### Description of the task
Quote the whole listing word for word, please.

### Given information
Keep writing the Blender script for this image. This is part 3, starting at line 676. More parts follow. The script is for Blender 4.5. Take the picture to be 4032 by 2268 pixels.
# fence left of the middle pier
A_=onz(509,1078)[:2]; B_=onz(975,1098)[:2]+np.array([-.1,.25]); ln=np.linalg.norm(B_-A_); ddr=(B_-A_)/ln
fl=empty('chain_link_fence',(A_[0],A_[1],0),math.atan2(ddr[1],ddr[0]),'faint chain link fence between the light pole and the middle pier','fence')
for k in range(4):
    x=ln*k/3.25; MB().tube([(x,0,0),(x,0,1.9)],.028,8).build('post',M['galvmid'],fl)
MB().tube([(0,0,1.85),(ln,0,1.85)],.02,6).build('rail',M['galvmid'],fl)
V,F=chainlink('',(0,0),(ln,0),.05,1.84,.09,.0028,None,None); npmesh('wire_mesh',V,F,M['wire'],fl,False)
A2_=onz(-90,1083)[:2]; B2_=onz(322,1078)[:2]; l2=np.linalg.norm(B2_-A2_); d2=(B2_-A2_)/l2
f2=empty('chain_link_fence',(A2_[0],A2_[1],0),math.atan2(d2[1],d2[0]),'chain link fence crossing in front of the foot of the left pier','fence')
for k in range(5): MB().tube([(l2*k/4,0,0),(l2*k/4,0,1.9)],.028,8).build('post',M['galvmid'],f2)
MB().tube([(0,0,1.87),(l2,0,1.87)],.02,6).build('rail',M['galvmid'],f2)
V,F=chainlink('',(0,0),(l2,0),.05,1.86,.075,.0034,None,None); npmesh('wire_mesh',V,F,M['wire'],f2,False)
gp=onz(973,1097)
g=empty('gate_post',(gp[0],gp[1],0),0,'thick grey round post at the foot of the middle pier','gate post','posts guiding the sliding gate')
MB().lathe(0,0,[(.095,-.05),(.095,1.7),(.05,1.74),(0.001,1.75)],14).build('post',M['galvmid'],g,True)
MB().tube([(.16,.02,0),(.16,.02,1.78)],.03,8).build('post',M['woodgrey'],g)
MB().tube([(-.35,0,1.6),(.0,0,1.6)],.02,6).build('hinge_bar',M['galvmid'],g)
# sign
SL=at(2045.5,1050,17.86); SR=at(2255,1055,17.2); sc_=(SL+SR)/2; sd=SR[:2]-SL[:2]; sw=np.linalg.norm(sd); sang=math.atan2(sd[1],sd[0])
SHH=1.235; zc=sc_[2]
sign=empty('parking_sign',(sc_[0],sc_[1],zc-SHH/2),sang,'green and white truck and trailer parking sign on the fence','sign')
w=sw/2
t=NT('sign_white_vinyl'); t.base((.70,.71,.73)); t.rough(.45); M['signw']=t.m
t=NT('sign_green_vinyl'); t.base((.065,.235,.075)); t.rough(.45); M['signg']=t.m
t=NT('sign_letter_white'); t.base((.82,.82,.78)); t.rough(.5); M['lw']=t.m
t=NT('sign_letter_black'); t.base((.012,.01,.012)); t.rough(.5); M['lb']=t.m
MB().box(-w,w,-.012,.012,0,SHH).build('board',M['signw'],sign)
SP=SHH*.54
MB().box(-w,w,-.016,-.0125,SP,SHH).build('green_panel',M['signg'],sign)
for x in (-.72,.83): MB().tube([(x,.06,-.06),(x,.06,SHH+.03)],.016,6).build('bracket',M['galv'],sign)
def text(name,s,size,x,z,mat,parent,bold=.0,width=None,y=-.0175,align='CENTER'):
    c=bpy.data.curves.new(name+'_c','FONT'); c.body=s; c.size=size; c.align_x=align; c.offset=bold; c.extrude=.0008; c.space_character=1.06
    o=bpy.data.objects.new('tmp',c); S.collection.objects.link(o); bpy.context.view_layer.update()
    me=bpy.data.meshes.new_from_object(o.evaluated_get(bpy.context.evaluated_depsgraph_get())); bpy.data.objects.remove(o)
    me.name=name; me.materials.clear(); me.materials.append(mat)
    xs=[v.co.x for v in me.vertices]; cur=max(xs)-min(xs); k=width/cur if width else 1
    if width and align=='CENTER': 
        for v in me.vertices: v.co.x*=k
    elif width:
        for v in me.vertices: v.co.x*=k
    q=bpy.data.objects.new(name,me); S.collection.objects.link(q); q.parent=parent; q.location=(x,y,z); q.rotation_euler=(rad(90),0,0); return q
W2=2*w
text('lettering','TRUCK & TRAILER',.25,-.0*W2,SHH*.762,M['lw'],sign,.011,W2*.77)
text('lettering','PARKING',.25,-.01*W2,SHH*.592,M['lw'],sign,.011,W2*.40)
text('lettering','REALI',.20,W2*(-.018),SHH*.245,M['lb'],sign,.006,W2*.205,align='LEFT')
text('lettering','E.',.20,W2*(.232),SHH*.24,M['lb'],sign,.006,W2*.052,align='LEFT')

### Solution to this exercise
Keep writing the Blender script for this image. This is part 3, starting at line 676. More parts follow. The script is for Blender 4.5. Take the picture to be 4032 by 2268 pixels.
# fence left of the middle pier
A_=onz(509,1078)[:2]; B_=onz(975,1098)[:2]+np.array([-.1,.25]); ln=np.linalg.norm(B_-A_); ddr=(B_-A_)/ln
fl=empty('chain_link_fence',(A_[0],A_[1],0),math.atan2(ddr[1],ddr[0]),'faint chain link fence between the light pole and the middle pier','fence')
for k in range(4):
    x=ln*k/3.25; MB().tube([(x,0,0),(x,0,1.9)],.028,8).build('post',M['galvmid'],fl)
MB().tube([(0,0,1.85),(ln,0,1.85)],.02,6).build('rail',M['galvmid'],fl)
V,F=chainlink('',(0,0),(ln,0),.05,1.84,.09,.0028,None,None); npmesh('wire_mesh',V,F,M['wire'],fl,False)
A2_=onz(-90,1083)[:2]; B2_=onz(322,1078)[:2]; l2=np.linalg.norm(B2_-A2_); d2=(B2_-A2_)/l2
f2=empty('chain_link_fence',(A2_[0],A2_[1],0),math.atan2(d2[1],d2[0]),'chain link fence crossing in front of the foot of the left pier','fence')
for k in range(5): MB().tube([(l2*k/4,0,0),(l2*k/4,0,1.9)],.028,8).build('post',M['galvmid'],f2)
MB().tube([(0,0,1.87),(l2,0,1.87)],.02,6).build('rail',M['galvmid'],f2)
V,F=chainlink('',(0,0),(l2,0),.05,1.86,.075,.0034,None,None); npmesh('wire_mesh',V,F,M['wire'],f2,False)
gp=onz(973,1097)
g=empty('gate_post',(gp[0],gp[1],0),0,'thick grey round post at the foot of the middle pier','gate post','posts guiding the sliding gate')
MB().lathe(0,0,[(.095,-.05),(.095,1.7),(.05,1.74),(0.001,1.75)],14).build('post',M['galvmid'],g,True)
MB().tube([(.16,.02,0),(.16,.02,1.78)],.03,8).build('post',M['woodgrey'],g)
MB().tube([(-.35,0,1.6),(.0,0,1.6)],.02,6).build('hinge_bar',M['galvmid'],g)
# sign
SL=at(2045.5,1050,17.86); SR=at(2255,1055,17.2); sc_=(SL+SR)/2; sd=SR[:2]-SL[:2]; sw=np.linalg.norm(sd); sang=math.atan2(sd[1],sd[0])
SHH=1.235; zc=sc_[2]
sign=empty('parking_sign',(sc_[0],sc_[1],zc-SHH/2),sang,'green and white truck and trailer parking sign on the fence','sign')
w=sw/2
t=NT('sign_white_vinyl'); t.base((.70,.71,.73)); t.rough(.45); M['signw']=t.m
t=NT('sign_green_vinyl'); t.base((.065,.235,.075)); t.rough(.45); M['signg']=t.m
t=NT('sign_letter_white'); t.base((.82,.82,.78)); t.rough(.5); M['lw']=t.m
t=NT('sign_letter_black'); t.base((.012,.01,.012)); t.rough(.5); M['lb']=t.m
MB().box(-w,w,-.012,.012,0,SHH).build('board',M['signw'],sign)
SP=SHH*.54
MB().box(-w,w,-.016,-.0125,SP,SHH).build('green_panel',M['signg'],sign)
for x in (-.72,.83): MB().tube([(x,.06,-.06),(x,.06,SHH+.03)],.016,6).build('bracket',M['galv'],sign)
def text(name,s,size,x,z,mat,parent,bold=.0,width=None,y=-.0175,align='CENTER'):
    c=bpy.data.curves.new(name+'_c','FONT'); c.body=s; c.size=size; c.align_x=align; c.offset=bold; c.extrude=.0008; c.space_character=1.06
    o=bpy.data.objects.new('tmp',c); S.collection.objects.link(o); bpy.context.view_layer.update()
    me=bpy.data.meshes.new_from_object(o.evaluated_get(bpy.context.evaluated_depsgraph_get())); bpy.data.objects.remove(o)
    me.name=name; me.materials.clear(); me.materials.append(mat)
    xs=[v.co.x for v in me.vertices]; cur=max(xs)-min(xs); k=width/cur if width else 1
    if width and align=='CENTER': 
        for v in me.vertices: v.co.x*=k
    elif width:
        for v in me.vertices: v.co.x*=k
    q=bpy.data.objects.new(name,me); S.collection.objects.link(q); q.parent=parent; q.location=(x,y,z); q.rotation_euler=(rad(90),0,0); return q
W2=2*w
text('lettering','TRUCK & TRAILER',.25,-.0*W2,SHH*.762,M['lw'],sign,.011,W2*.77)
text('lettering','PARKING',.25,-.01*W2,SHH*.592,M['lw'],sign,.011,W2*.40)
text('lettering','REALI',.20,W2*(-.018),SHH*.245,M['lb'],sign,.006,W2*.205,align='LEFT')
text('lettering','E.',.20,W2*(.232),SHH*.24,M['lb'],sign,.006,W2*.052,align='LEFT')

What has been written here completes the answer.